2. The estimated value of the accrued benefit shall be calculated based on the employee's credited service in the Employees' Retirement Plan and actual earnings as of June 30, 2018. The estimated value of the accrued benefit shall be based on actuarial equivalence, as defined in the Employees' Retirement Plan, at normal retirement age, as defined in the Employees' Retirement Plan, but not earlier than age 60, and discounted to the employee's age as of June 30, 2018, at a rate of 6% per annum.
3. Of the amount transferred, the employee's contribution shall be the employee's accumulated contributions to the Employees' Retirement Plan plus credited interest described in § 5-1-108 of the Code as of June 30, 2018, and the employer's contribution shall be the remainder, if any.
(ii) The amount transferred shall include, as employee contribution, the employee's contributions to the Employees' Retirement Plan from July 1, 2018, until the date of entry into the plan plus credited interest as described in § 5-1-108 of this Code.
(2) An exempt employee or elected official who elects irrevocably to cease participation in the Employees' Retirement Plan and participate in the plan pursuant to § 6-6-103(a)(3) shall receive a transfer from the Employees' Retirement Plan into the participant's plan account as follows:
(i) 1. The amount transferred shall include the greater of the estimated value of the employee's accrued benefit under the Employees' Retirement Plan as of December 2, 2018, and the employee's accumulated contributions to the Employees' Retirement Plan plus credited interest as described in § 5-1-108 of this Code as of December 2, 2018.
2. The estimated value of the accrued benefit shall be calculated based on the employee's credited service in the Employees' Retirement Plan and actual earnings as of December 2, 2018. The estimated value of the accrued benefit shall be based on actuarial equivalence, as defined in the Employees' Retirement Plan, at normal retirement age, as defined in the Employees' Retirement Plan, but not earlier than age 60, and discounted to the employee's age as of December 2, 2018, at a rate of 6% per annum.

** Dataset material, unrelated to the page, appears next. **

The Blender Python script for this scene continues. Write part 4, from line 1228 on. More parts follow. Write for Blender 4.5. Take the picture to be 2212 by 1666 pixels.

3. Of the amount transferred, the employee's contribution shall be the employee's accumulated contributions to the Employees' Retirement Plan plus credited interest described in § 5-1-108 of this Code as of December 2, 2018, and the employer's contribution shall be the remainder, if any.
(ii) The amount transferred shall include, as employee contribution, the employee's contributions to the Employees' Retirement Plan from December 3, 2018, until the date of entry into the plan plus credited interest as described in § 5-1-108 of this Code.
(3) (i) If an employee elects irrevocably to cease participation in the Employees' Retirement Plan and participate in the plan pursuant to § 6-6-103(a)(2), the County shall pay into the plan as employer contribution 8% of the employee's compensation for the period of July 1, 2018, until the date of entry into the plan.
(ii) If an exempt employee or elected official elects irrevocably to cease participation in the Employees' Retirement Plan and participate in the plan pursuant to § 6-6-103(a)(3), the County shall pay into the plan as employer contribution 8% of the employee's compensation for the period of December 3, 2018, until the date of entry into the plan.
(4) Upon transfer of the amounts described in subsection (f)(1) or (f)(2) into the plan, the participant shall be credited with service under the plan for the period of the participant's participation credited service in the Employees' Retirement Plan.